The data that were analysed in the work described here. Fluctuations in the isotropic gamma-ray background, based on 81 months of data. Emission from our own Galaxy, the Milky Way, is masked in grey. Credit: Mattia Fornasa, UvA/Grappa
Researchers from the University of Amsterdam's (UvA) GRAPPA Center of Excellence have just published the most precise analysis of the fluctuations in the gamma-ray background to date. By making use of more than six years of data gathered by the Fermi Large Area Telescope, the researchers found two different source classes contributing to the gamma-ray background. No traces of a contribution of dark matter particles were found in the analysis. The collaborative study was performed by an international group of researchers and is published in the latest edition of the journal Physical Review D.

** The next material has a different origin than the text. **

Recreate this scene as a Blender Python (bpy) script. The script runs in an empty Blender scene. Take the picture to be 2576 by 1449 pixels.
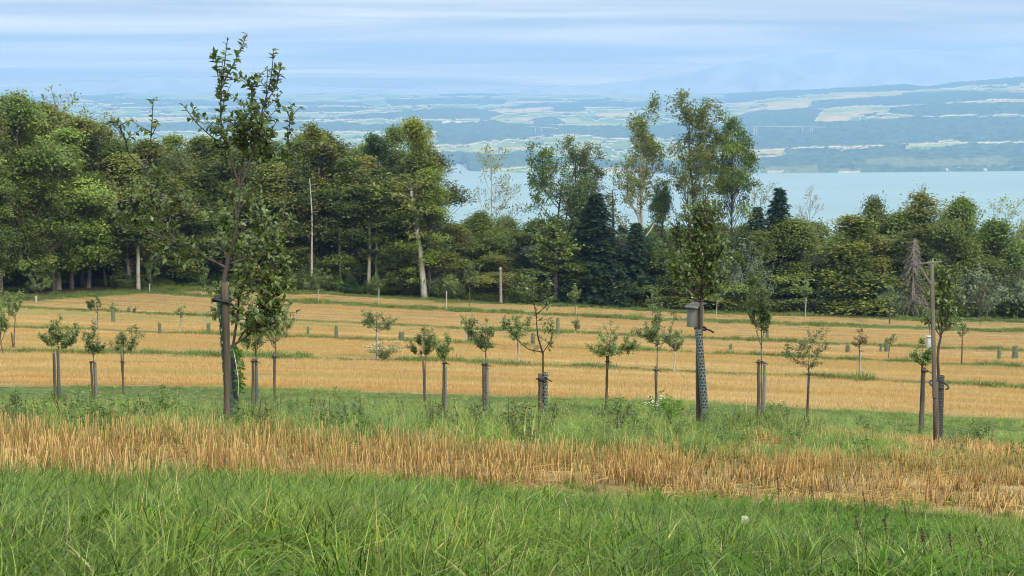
import bpy, math
import numpy as np
from mathutils import Matrix, Vector

# ------------------------------------------------------------------ camera, sky, sun, exposure
scene = bpy.context.scene
PITCH = math.radians(7.61)
FPX = 3740.0                      # focal length in units of a 2576 px wide picture
PW, PH = 2576.0, 1449.0
cam_data = bpy.data.cameras.new("camera")
cam_data.sensor_width = 36.0
cam_data.lens = 36.0 * FPX / PW
cam_data.clip_start = 0.1
cam_data.clip_end = 200000.0
cam = bpy.data.objects.new("camera", cam_data)
scene.collection.objects.link(cam)
cam.location = (0, 0, 0)
cam.rotation_euler = (math.radians(90) - PITCH, 0, 0)
scene.camera = cam

SUN_EL, SUN_AZ = math.radians(38), math.radians(148)   # azimuth clockwise from +Y: behind right
world = bpy.data.worlds.new("World")
scene.world = world
world.use_nodes = True
wn, wl = world.node_tree.nodes, world.node_tree.links
wn.clear()
w_out = wn.new("ShaderNodeOutputWorld")
w_bg = wn.new("ShaderNodeBackground")
w_sky = wn.new("ShaderNodeTexSky")
w_sky.sky_type = 'NISHITA'
w_sky.sun_disc = False
w_sky.sun_elevation = SUN_EL
w_sky.sun_rotation = SUN_AZ
w_sky.altitude = 800
w_bg.inputs["Strength"].default_value = 0.1

def wnode(t, **k):
    n = wn.new(t)
    for a, b in k.items():
        setattr(n, a, b)
    return n

def wmath(op, a, b=None, c=None):
    n = wnode("ShaderNodeMath", operation=op)
    for i, v in enumerate((a, b, c)):
        if v is None:
            continue
        if isinstance(v, (int, float)):
            n.inputs[i].default_value = v
        else:
            wl.new(v, n.inputs[i])
    return n.outputs[0]

w_tc = wnode("ShaderNodeTexCoord")
w_sep = wnode("ShaderNodeSeparateXYZ")
wl.new(w_tc.outputs["Generated"], w_sep.inputs[0])
w_z = wmath('MAXIMUM', w_sep.outputs[2], 0.0)
w_inv = wmath('DIVIDE', 1.0, wmath('ADD', w_z, 0.035))
w_comb = wnode("ShaderNodeCombineXYZ")
wl.new(wmath('MULTIPLY', w_sep.outputs[0], wmath('MULTIPLY', w_inv, 0.34)), w_comb.inputs[0])
wl.new(wmath('MULTIPLY', w_sep.outputs[1], wmath('MULTIPLY', w_inv, 0.62)), w_comb.inputs[1])
w_noise = wnode("ShaderNodeTexNoise")
w_noise.inputs["Scale"].default_value = 0.52
w_noise.inputs["Detail"].default_value = 6
w_noise.inputs["Roughness"].default_value = 0.5
w_noise.inputs["Distortion"].default_value = 0.6
wl.new(w_comb.outputs[0], w_noise.inputs["Vector"])
w_ramp = wnode("ShaderNodeValToRGB")
w_ramp.color_ramp.elements[0].position = 0.38
w_ramp.color_ramp.elements[0].color = (3.0, 3.5, 3.9, 1)
w_ramp.color_ramp.elements[1].position = 0.67
w_ramp.color_ramp.elements[1].color = (8.5, 8.6, 8.1, 1)
wl.new(w_noise.outputs[0], w_ramp.inputs[0])
# overcast sky: zenith brightened beyond CIE overcast, added to light the ground
w_zenith = wmath('ADD', 1.0, wmath('MULTIPLY', w_z, 4.0))
w_mul = wnode("ShaderNodeVectorMath", operation='SCALE')
wl.new(w_ramp.outputs[0], w_mul.inputs[0])
wl.new(w_zenith, w_mul.inputs["Scale"])
w_cov = wnode("ShaderNodeMapRange")
w_cov.inputs["From Min"].default_value = 0.30
w_cov.inputs["From Max"].default_value = 0.50
w_cov.inputs["To Min"].default_value = 0.62
w_cov.inputs["To Max"].default_value = 0.95
wl.new(w_noise.outputs[0], w_cov.inputs["Value"])
w_mix = wnode("ShaderNodeMix", data_type='RGBA')
wl.new(w_cov.outputs[0], w_mix.inputs[0])
wl.new(w_sky.outputs[0], w_mix.inputs[6])
wl.new(w_mul.outputs[0], w_mix.inputs[7])
wl.new(w_mix.outputs[2], w_bg.inputs["Color"])
wl.new(w_bg.outputs[0], w_out.inputs["Surface"])

sun_data = bpy.data.lights.new("sun", 'SUN')
sun_data.energy = 3.6
sun_data.angle = math.radians(16)
sun_data.color = (1.0, 0.95, 0.86)
sun = bpy.data.objects.new("sun", sun_data)
scene.collection.objects.link(sun)
_sd = Vector((math.sin(SUN_AZ) * math.cos(SUN_EL), math.cos(SUN_AZ) * math.cos(SUN_EL), math.sin(SUN_EL)))
sun.rotation_euler = _sd.to_track_quat('Z', 'Y').to_euler()
sun.location = _sd * 60

vs = scene.view_settings
vs.view_transform = 'Standard'
vs.look = 'None'
vs.gamma = 1.0
vs.use_curve_mapping = False
vs.exposure = 0.18
scene.render.engine = 'CYCLES'
cy = scene.cycles
cy.max_bounces = 4
cy.diffuse_bounces = 2
cy.glossy_bounces = 1
cy.transmission_bounces = 2
cy.transparent_max_bounces = 4
cy.volume_bounces = 0
cy.use_denoising = True
cy.use_adaptive_sampling = True
cy.adaptive_threshold = 0.01
cy.filter_width = 1.05

# ------------------------------------------------------------------ helpers
CO = scene.collection.objects
SP, CP = math.sin(PITCH), math.cos(PITCH)

def at(x, y, Y):
    """world point on the line of sight of design pixel (x, y) at forward distance Y"""
    u, v = (x - PW / 2) / FPX, (y - PH / 2) / FPX
    s = Y / (CP - v * SP)
    return np.array((u * s, Y, (-SP - v * CP) * s))

def slope_of(y):
    v = (np.asarray(y, float) - PH / 2) / FPX
    return (-SP - v * CP) / (CP - v * SP)

def to_px(P):
    P = np.asarray(P, float)
    d = P[..., 1] * CP - P[..., 2] * SP
    return PW / 2 + FPX * P[..., 0] / d, PH / 2 - FPX * (P[..., 1] * SP + P[..., 2] * CP) / d

def _h(ix, iy, seed):
    n = (ix.astype(np.int64) * 374761393 + iy.astype(np.int64) * 668265263 + seed * 974711) & 0x7fffffff
    n = ((n ^ (n >> 13)) * 1274126177) & 0x7fffffff
    return ((n ^ (n >> 16)) & 0xffff) / 65535.0

def vnoise(x, y, seed=0):
    x = np.asarray(x, float); y = np.asarray(y, float)
    x, y = np.broadcast_arrays(x, y)
    ix, iy = np.floor(x), np.floor(y)
    fx, fy = x - ix, y - iy
    fx = fx * fx * (3 - 2 * fx); fy = fy * fy * (3 - 2 * fy)
    a, b = _h(ix, iy, seed), _h(ix + 1, iy, seed)
    c, d = _h(ix, iy + 1, seed), _h(ix + 1, iy + 1, seed)
    return (a * (1 - fx) + b * fx) * (1 - fy) + (c * (1 - fx) + d * fx) * fy

def fbm(x, y, seed=0, o=4):
    s, a, t = 0, 1, 0
    for i in range(o):
        s = s + a * vnoise(np.asarray(x) * 2 ** i, np.asarray(y) * 2 ** i, seed + i * 7)
        t += a; a *= .5
    return s / t

# monotone cubic of the hill profile
_PY = np.array([-30, -5, 0, 4.5, 8.2, 13, 15.5, 20, 35, 52, 58, 82, 108, 138, 172, 190, 205, 260, 500, 1500, 2600, 3200, 4500.])
_PZ = np.array([-.2, -1.15, -1.32, -1.66, -2.40, -3.22, -3.68, -4.62, -7.9, -11.2, -12.05, -15.35, -18.75, -22.5, -25.8, -27.3, -30, -48, -120, -330, -398, -403, -404.])
_sl = np.diff(_PZ) / np.diff(_PY)
_m = np.concatenate(([_sl[0]], [0 if a * b <= 0 else 2 * a * b / (a + b) for a, b in zip(_sl[:-1], _sl[1:])], [_sl[-1]]))

def prof(Y):
    Y = np.clip(np.asarray(Y, float), _PY[0], _PY[-1])
    i = np.clip(np.searchsorted(_PY, Y) - 1, 0, len(_PY) - 2)
    h = _PY[i + 1] - _PY[i]; t = (Y - _PY[i]) / h
    return ((2 * t**3 - 3 * t**2 + 1) * _PZ[i] + (t**3 - 2 * t**2 + t) * h * _m[i]
            + (-2 * t**3 + 3 * t**2) * _PZ[i + 1] + (t**3 - t**2) * h * _m[i + 1])

def gz(X, Y):
    X = np.asarray(X, float); Y = np.asarray(Y, float)
    Ys = np.maximum(Y, 3.0)
    t = np.clip(X / Ys, -.55, .55)
    a = np.interp(Ys, [0, 13, 80, 150, 190, 260, 500], [.030, .031, .036, .046, .050, .05, 0])
    q = np.interp(Ys, [0, 12, 18, 26, 40, 80, 150, 190, 260, 500], [0, .01, .07, .06, .035, .030, -.02, -.05, -.05, 0])
    z = prof(Y) - Ys * (a * t + q * t * t)
    return z + .05 * (fbm(X * .35, Y * .35, 3, 2) - .5) * np.interp(Y, [0, 60, 150], [1, 1, 2.5])

def hit(x, y, y0=3., y1=230.):
    Ys = np.linspace(y0, y1, 4000)
    u, v = (x - PW / 2) / FPX, (y - PH / 2) / FPX
    s = Ys / (CP - v * SP)
    below = (-SP - v * CP) * s < gz(u * s, Ys)
    k = np.argmax(below)
    return Ys[k] if below.any() else y1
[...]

Gamma rays are particles of light, or photons, with the highest energy in the universe and are invisible to the human eye. The most common emitters of gamma rays are blazars: supermassive black holes at the centers of galaxies. In smaller numbers, gammy rays are also produced by a certain kind of stars called pulsars and in huge stellar explosions such as supernovae.
In 2008 NASA launched the Fermi satellite to map the gamma-ray universe with extreme accuracy. The Large Area Telescope, mounted on the Fermi satellite, has been taking data ever since. It continuously scans the entire sky every three hours. The majority of the detected gamma rays is produced in our own Galaxy (the Milky Way), but the Fermi telescope also managed to detect more than 3000 extragalactic sources (according to the latest count performed in January 2016). However, these individual sources are not enough to explain the total amount of gamma-ray photons coming from outside our Galaxy. In fact, about 75% of them are unaccounted for.
Isotropic gamma-ray background
As far back as the late 1960s, orbiting observatories found a diffuse background of gamma rays streaming from all directions in the universe. If you had gamma-ray vision, and looked at the sky, there would be no place that would be dark.
The source of this so-called isotropic gamma-ray background has hitherto remained unknown. This radiation could be produced by unresolved blazars, or other sources too faint to be detected with the Fermi telescope. Parts of the gamma-ray background might also hold the fingerprint of the illustrious dark matter particle, a so-far undetected particle held responsible for the missing 80% of the matter in our universe. If two dark matter particles collide, they can annihilate and produce a signature of gamma-ray photons.
This view shows the entire sky in gammy ray radiation, at energies greater than 1 GeV, based on five years of data from the Large Area Telescope instrument on NASA's Fermi Gamma-ray Space Telescope. Brighter colours indicate brighter gamma-ray emission. The large bright band in the middle is the emission from our own Galaxy. Credit: NASA/DOE/Fermi LAT Collaboration
Fluctuations
Fluctuations
Together with colleagues, Dr Mattia Fornasa, an astroparticle physicist at the UvA and lead author of the paper, performed an extensive analysis of the gamma-ray background by using 81 months of data gathered by the Fermi Large Area Telescope – much more data and with a larger energy range than in previous studies. By studying the fluctuations in the intensity of the gamma-ray background, the researchers were able to distinguish two different contributions to the gamma-ray background. One class of gamma-ray sources is needed to explain the fluctuations at low energies (below 1 GeV) and another type to generate the fluctuations at higher energy – the signatures of these two contributions is markedly different.
In their paper the researchers suggest that the gamma rays in the high-energy ranges – from a few GeV up – are likely originating from unresolved blazars. Further investigation into these potential sources is currently being carried out by Fornasa, fellow UvA researcher Shin'ichiro Ando and colleagues from the University of Torino, Italy. However, it seems much harder to pinpoint a source for the fluctuations with energies below 1 GeV. None of the known gamma-ray emitters have a behaviour that is consistent with the new data.
Constraints on dark matter
To date, the Fermi telescope has not detected any conclusive indication of gamma-ray emission originating from dark-matter particles. Also, this latest study showed no indication of a signal associated with dark matter. Using their data, Fornasa and colleagues were even able to rule out some models of dark matter that would have produced a detectable signal.
'Our measurement complements other search campaigns that used gamma rays to look for dark matter and it confirms that there is little room left for dark matter induced gamma-ray emission in the isotropic gamma-ray background,' says Fornasa.